Und ich frage mich die ganze Zeit: was findet sie an ihm? Was bringt sie dazu an diesem seltsamen Kerl über Monate Interesse zu zeigen? Sieht sie das vielleicht als eine Art sportlichen Erfolg, wenn sie ihn erobert?
Weberknecht
Im Buch ist immer wieder von Spinnen und ihren Netzen die Rede. Diese Metapher wird auf verschiedene Art und Weise verarbeitet.
Allerdings sind Weberknechte keine Spinnen, nur Spinnentiere und verfügen meines Wissens nicht über Spinndrüsen um einen Faden und damit Netze herzustellen. Auch Lipitsch fehlt die Eigenschaft ein soziales Netzwerk zu bilden oder eine Frau erfolgreich zu umgarnen.
Ein anderes Tier, das immer wieder erwähnt wird ist der Schmetterling. Verpuppung, herumflattern, Unstetigkeit sind hier die Begriffe die zu Metaphern ausgebaut werden. Auch hat Liptisch einige aufgespießte Exemplare der schönen, filigranen Tiere bei sich an der Wand hängen, was ihn mir noch unsympathischer macht).
Anspruch
Der Kreis des Weberknechts ist aus meiner Sicht der anspruchsvollste Titel aus der diesjährigen Shortlist für den Bloggerpreis von Das Debüt. Ich hatte nicht wenig Schwierigkeiten es zu lesen. Die Ironie im Roman liegt mir zwar sehr. Doch nötigte mir der Stil volle Aufmerksamkeit ab. Dazu war ich nach einem vollen Arbeitstag manchmal nicht mehr in der Lage. Manche Sätze waren sehr kunstvoll zusammengestellt. Das Buch ist halt im Sprachstil von Lipitsch gehalten. Manchmal waren mir die Konstruktionen mit vielen Nebensätzen einfach zu viel. Ich kam mir dann vor wie die typische Frau, von der Lipitsch immer spricht, eine der Frauen, die ihm geistig nicht folgen können. War das so gewollt?

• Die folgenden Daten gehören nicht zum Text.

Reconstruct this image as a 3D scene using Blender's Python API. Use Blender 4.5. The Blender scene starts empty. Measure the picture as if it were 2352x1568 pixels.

Allerdings bringt dieser Stil gepaart mit der Ironie auch wunderbare Satzkonstrukte hervor. Viele Absätze musste ich mehrmals lesen um sie erfassen zu können. Manchmal hatte ich den Faden am Ende eines Absatzes wieder verloren. Somit entsprach ich als Frau genau der Erwartung, die Lipitsch von mir, nur aufgrund meines Geschlechts, hat. Da das buch von einer Frau geschrieben wurde, ist auch das wieder wunderbar ironisch.
Ana Marwan
Die Autorin wurde 1980 in Slowenien geboren und studierte in Ljubljana vergleichende Literaturwissenschaft und später Romanistik in Wien. Marwan schreibt in zwei Sprachen. Den Weberknecht hat sie auf Deutsch verfasst, ihren nächsten Roman entsteht auf Slowenisch, wie sie im Interview auf dem Blog das Debüt verrät . In einem weiteren Interview, das auf der Verlagsseite des Otto Müller Verlags zu finden ist, verrät sie mehr über dieses Buch.
Bloggerpeis
Dieser Roman aus dem Otto Müller Verlag steht auf der Shortlist des Bloggerpreises für das beste Debüt des Jahres 2019, der vom Blog das Debüt ausgelobt wird. Die Jury, zu der auch ich gehöre, besteht aus freiwilligen Literaturbloggern. Folgende Romane stehen ebenfalls auf der Shortlist:
Angela Lehner: Vater unser
Martin Peichl: Wie man Dinge repariert
Nadine Schneider: Drei Kilometer
Katharina Mevissen: Ich kann dich hören
Ich habe das Buch eher als konservativ altmodisch empfunden und die angepriesene Ironie als eine Wende von Wiederholungen interpretiert, am Anfang habe ich es mit großen Interesse gelesen, dann hat mir der arme Mann leid getan, liebe Grüße, bin auf das Resultat gespannt, ist fast so aufregend, wie die österreichische Regierungsbildung, die gerade stattfindet!
Hallo Eva,
die Regierungsbildung hat aber sicher mehr Auswirkungen als unsere Entscheidung.
Doch ich bin auch sehr gespannt, welches Buch gewinnen wird.